Beginning as a Winter Carnival tradition in the late 1950s, broomball has evolved into one of Michigan Tech’s most popular winter activities. With 2,111 Michigan Tech students participating on 263 teams, broomball requires extensive planning and support to ensure a successful season. According to the Vice Chair of the Broomball Committee, Andrew Maiers, “preparation starts during the first week of fall semester” as there is “a lot to be done.” Tasks for the committee include setting up and maintaining the three rinks which are used for broomball games and hiring a staff that includes approximately 40 broomball referees, 80 cocoa shack workers, and 72 rink personnel. With 17 members, the Broomball Committee is well-equipped to handle the difficulties they may encounter. However, that does not mean they are exempt from facing their fair share of challenges.

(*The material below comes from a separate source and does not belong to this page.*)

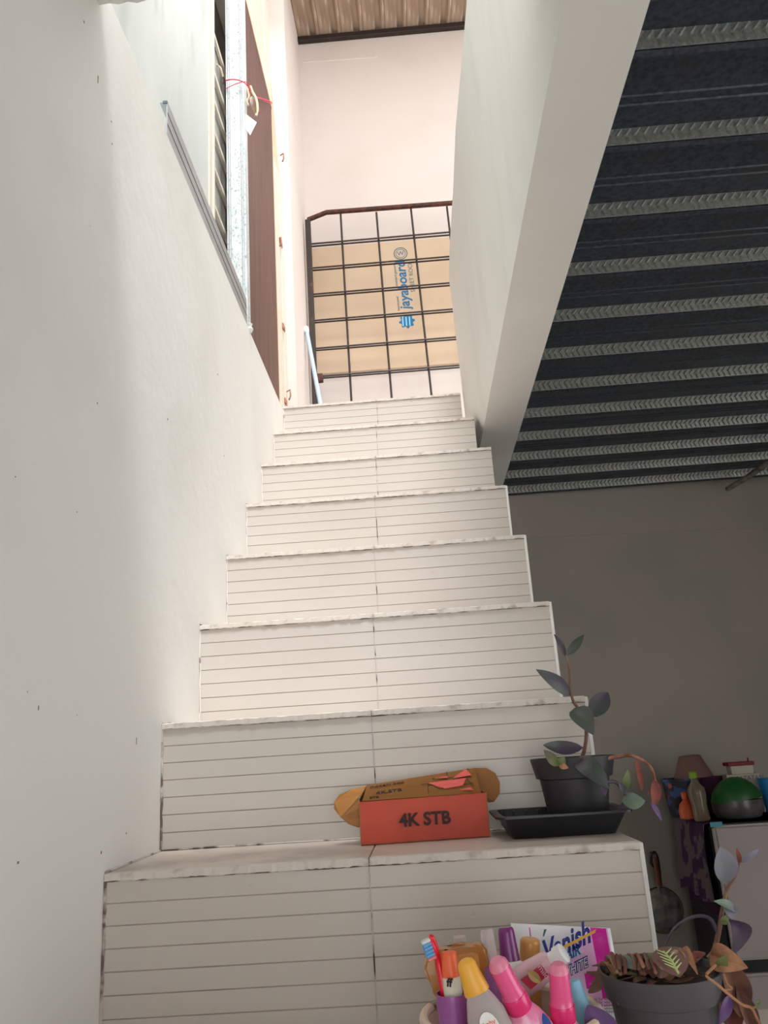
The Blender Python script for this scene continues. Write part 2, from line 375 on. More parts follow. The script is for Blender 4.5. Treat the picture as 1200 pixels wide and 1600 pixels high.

As former players may recognize, the Broomball Committee runs a website where it keeps track of team schedules, standings, and player registration. Unfortunately, the code that supports their former website is no longer supported, requiring the committee to recreate their entire website. The Committee hired five web developers to get the website up and running, but even with the support, Maiers noted that, “We are rushing to finish the last of the features before the season starts.” Another challenge the Committee faces is addressing referee shortages as a majority of the refs who sign up to facilitate games back out of the commitment before the broomball season begins. To mitigate this issue, the Broomball Committee increased pay to $12 an hour for new refs and $12.15 an hour for returning refs. The raise wasn’t an easy decision for the committee to make as they had to balance the increase in referee pay rates with an increase in player fees. When making such a delicate decision, Maiers stressed that the committee, “wants to make Broomball accessible as possible because we all know how much it costs to be a college student.”

Like most winter activities, broomball’s success is highly weather-dependent, meaning that preparations for this year were especially demanding. To flood the rinks with water, the Committee needs a 3-inch snow base. With little snow and abnormally warm temperatures in December, the Committee had to wait until the weekend before the second semester to begin ice-making. According to Maiers, “Rink staff is currently working every night to put more layers of ice down, as each layer makes the ice smoother and more playable.” The late start forced the Committee to push their traditional Tuesday kickoff back a week, which will result in playoffs beginning the week after Spring Break as opposed to their finish before Spring Break. Ultimately, the efforts of the Broomball Committee will finally come to fruition when they officially kick off the 2024 Broomball season on Tuesday, January, 16th at 5:00 p.m. with the annual Ball Drop ceremony.